Cleaving is one of the important steps in the preparation for a fibre splice operation. The better results fibre cleaving has, the less splicing loss is. Otherwise, problematic cases occur. For instance, if the fibre ends are not precisely cleaved, the ends will not be mated properly. If the cleaved ends are at an angle, there will be a gap between the fibres that will cause loss in a mechanical splice or uneven fusion splicing. If there is a protrusion, or lip, on one of the fibres, the two fibres will not butt up against each other. If there are surface defects, called hackle or mist, the ends will reflect or diffuse light, causing loss.

Fibre Optic Cleaving Tools

There are two tools used for fibre optic cleaving: cleaver and pen-shaped scribe. Those two tools will be depicted in the following context to make you have a further understanding of cleaving.

A cleaver is a tool that holds the fibre under low tension, scores the surface at the proper location, then applies greater tension until the fibre breaks. As a good cleaver is automatic and produces consistent results, the user need only clamp the fibre into the cleaver and operate its controls.
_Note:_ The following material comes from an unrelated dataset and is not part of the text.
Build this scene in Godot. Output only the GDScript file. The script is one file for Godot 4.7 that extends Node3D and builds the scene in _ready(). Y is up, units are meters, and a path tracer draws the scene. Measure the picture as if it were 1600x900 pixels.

A pen-shaped scribe is typically used to remove excess fibre from the end of a connector before polishing. It looks like a ballpoint pen, but has a small wedge tip made of diamond or other hard material and applied to scratch the fibre manually. It is used with the “scratch and pull” technique. First the fibre is scribed perpendicular to its length. Then the fibre is pulled to be broken at the scribe. As conducted manually, it requires experienced operators to produce good cleaves.